Ultimement, restent les bénéfices. L’entreprise sociale exerçant des activités économiques lucratives, elle est susceptible de générer des bénéfices. Son principe est la lucrativité optimale, non pas maximale comme dans l’entreprise capitaliste, ni nulle comme avec les OSBL. Le grand art est de trouver le point d’équilibre permettant au mieux d’accomplir et de perpétuer la mission sociale de l’entreprise, tout en permettant un enrichissement légitime de ses acteurs en considération des efforts fournis. Légitime mais aussi modéré car dans le contexte de l’entrepreneuriat social, cet enrichissement n’est pas destiné à des consommateurs compulsifs, type idéal de l’individu dans le capitalisme, mais à des personnes qui se satisfont d’un confort décent, et pratiquent une frugalité volontaire dans l’acquisition de biens utiles et non futiles.
Anticipant sur la distinction entre Société et entreprise expliquée au chapitre 4, les bénéfices dans l’entreprise sociale n’appartiennent pas aux seuls actionnaires de la Société associée à l’entreprise, mais à celle-ci, et donc à ses parties prenantes : entrepreneurs, travailleurs et actionnaires/investisseurs.

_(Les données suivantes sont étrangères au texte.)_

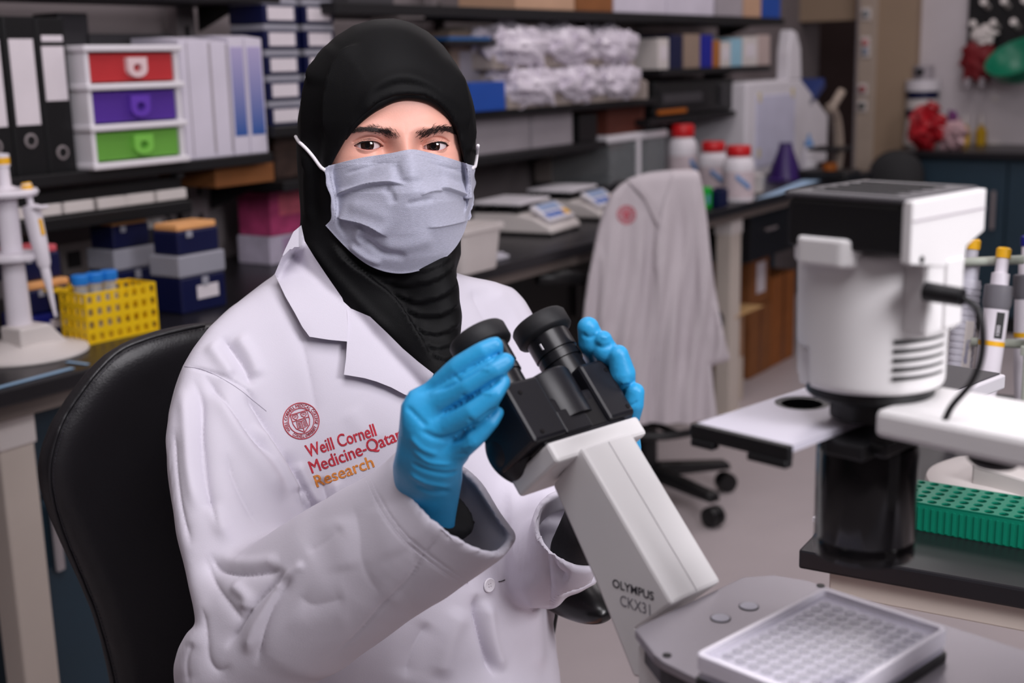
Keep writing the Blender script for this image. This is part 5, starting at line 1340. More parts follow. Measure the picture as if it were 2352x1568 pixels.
for (s, xe, ze, yc), line in zip(EYES, ([(801, 304), (832, 297), (860, 298), (885, 303), (906, 311)], [(965, 312), (987, 303), (1010, 296), (1030, 297), (1050, 306)])):
    # brow hairs
    L = spline(line, 30); r = np.random.default_rng(int(5+s)); bm = B()
    for k in range(520):
        t = r.uniform(0, 1); i = int(t*(len(L)-1)); p = L[i]+r.normal(0, 1, 2)*np.array([1.5, 1])*(1.2+3.6*(t if s < 0 else 1-t)**.6)
        tg = L[min(i+4, len(L)-1)]-L[max(i-4, 0)]; tg /= np.linalg.norm(tg)
        out = -tg if s < 0 else tg
        up = np.array([0, -1.]); inner = t if s < 0 else 1-t
        dr = out*(.75)+up*(.25+.65*max(0, inner-.55)) + r.normal(0, .13, 2); dr /= np.linalg.norm(dr)
        ln = r.uniform(6, 12)
        P = []
        for u_ in (0, .5, 1.):
            x_, y_ = p+dr*ln*u_+np.array([0, .9*u_*u_])
            # pixel -> face surface
            dd = 1.165; rr_ = ray(x_, y_)
            for _ in range(5):
                q = to_head(CAM+rr_*dd); g = q[1]-float(face_y(q[0], q[2])); dd += g
            P.append(CAM+rr_*(dd-.0004-.0009*math.sin(PI*u_*.7)))
        tube(P, [.00017, .00015, .00004], 3, bm)
    obj('eyebrow', bm, m_hair, person, world=True)['kind'] = 'stuff'
    ex = np.linspace(-.0128, .0140, 40); up, lo = lids(ex)
    yl = lambda e_, z_: yc+np.sqrt(np.clip((ER+.0006)**2-e_**2-z_**2, 1e-8, None))
    PU = from_head(np.stack([xe+s*ex, yl(ex, up)+.0007, ze+up+.0001], -1)); PL = from_head(np.stack([xe+s*ex, yl(ex, lo)+.0003, ze+lo], -1))
    obj('upper_lash_line', tube(PU, np.interp(ex, [-.0128, 0, .008, .014], [.0003, .0007, .0009, .0003]), 6), m_lash, person, smooth=True, world=True)
    obj('lower_lid_margin', tube(PL, .00035, 6), m_pink, person, smooth=True, world=True)
    bm = B()
    for k in range(34):
        i = 4+int(k*34/34); e0 = ex[min(i, 39)]; p0 = PU[min(i, 39)]
        dr = HR@np.array([s*(.25+e0*40), .85, .62+.2*r.normal()]); dr /= np.linalg.norm(dr); l_ = .0035+.0012*r.uniform()
        tube([p0, p0+dr*l_*.5, p0+dr*l_+np.array([0, 0, .0008])], [.00009, .00008, .00002], 3, bm)
    for k in range(18):
        i = 8+int(k*1.6); p0 = PL[min(i, 39)]; dr = HR@np.array([s*.3, .8, -.6]); tube([p0, p0+dr*.0016], [.00007, .00002], 3, bm)
    obj('eyelashes', bm, m_lash, person, world=True)['kind'] = 'stuff'
    tear = from_head(np.array([xe-s*.0122, yc+math.sqrt(ER**2-.0119**2)+.0006, ze-.0009])); obj('tear_duct', lathe([(.0012*math.sin(t), -.0012*math.cos(t)) for t in np.linspace(0.01, PI-.01, 8)], 10, origin=tear), m_pink, person, smooth=True, world=True)

def mask_y(x, z):
    yc = np.interp(z, [-.135, -.118, -.10, -.075, -.055, -.038, -.018, -.004, .004, .02], [.070, .086, .098, .109, .113, .1165, .108, .0985, .096, .094])
    ax = np.abs(x); ys = np.interp(z, [-.13, -.10, -.05, 0], [.040, .040, .034, .030])
    k = np.interp(z, [-.1, -.05, -.03, 0], [1.9, 1.75, 1.35, 1.25])
    tent = yc-(yc-ys)*np.power(np.clip(ax/.075, 0, 1.25), k)
    return tent
def solve(pxy, fy, lift=0., d0=.98, d1=1.36, n=260):
    ds = np.linspace(d0, d1, n); out = np.full(len(pxy), np.nan); prev = None
    R_ = np.array([ray(x, y) for x, y in pxy])
    for d in ds:
        q = to_head(CAM+R_*d); g = q[:, 1]-fy(q[:, 0], q[:, 2])-lift
        if prev is not None:
            m = np.isnan(out) & (g <= 0) & (prev > 0); out[m] = (d-(ds[1]-ds[0])*(-g/(prev-g+1e-12)))[m]
        prev = g
    bad = np.isnan(out)
    if bad.any(): out[bad] = np.nanmax(out)
    return CAM+R_*out[:, None]
# ------------------------------------------------------------------ headscarf
hij_out = [(700, 900), (690, 640), (686, 560), (690, 500), (684, 420), (680, 335), (684, 270), (700, 185), (728, 125), (770, 84), (812, 58), (860, 44), (905, 42), (945, 52), (985, 74), (1020, 106), (1052, 150), (1075, 195), (1094, 245), (1104, 300), (1102, 345), (1094, 400), (1084, 470), (1072, 520), (1058, 552), (1063, 585), (1050, 622), (1066, 655), (1061, 690), (1069, 728), (1062, 765), (1058, 800), (1040, 860), (1000, 900)]
hij_open = [(756, 390), (763, 376), (773, 357), (790, 328), (805, 300), (838, 262), (872, 236), (905, 222), (938, 218), (975, 222), (1005, 238), (1032, 265), (1048, 295), (1056, 330), (1062, 358), (1068, 380), (1074, 420), (1072, 470), (1056, 515), (1034, 552), (1005, 580), (970, 600), (925, 608), (870, 598), (815, 562), (780, 520), (774, 480), (766, 440), (758, 410)]
s_out, s_open = poly_sdf(hij_out, 4), poly_sdf(hij_open, 3)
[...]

Les bénéfices sont ainsi répartis entre eux tous.
Grâce au mécanisme participatif du financement, la part revenant aux actionnaires/investisseurs ne peut faire l’objet d’aucun contentieux. C’est la clef de répartition convenue dans le contrat de mousharaka qui s’applique. Dans ce contexte, le rapport entre le bénéfice de l’actionnaire et son apport en capital (ROE ou « return on equity »), est une considération privée qui ne concerne que le seul actionnaire et nullement l’entreprise.
Quant à la part qui revient à l’entreprise, sa répartition entre les acteurs internes de l’entreprise, dirigeants et travailleurs, est décidée au sein des structures de démocratie participative mises en place au sein de l’entreprise (voir chapitre 4).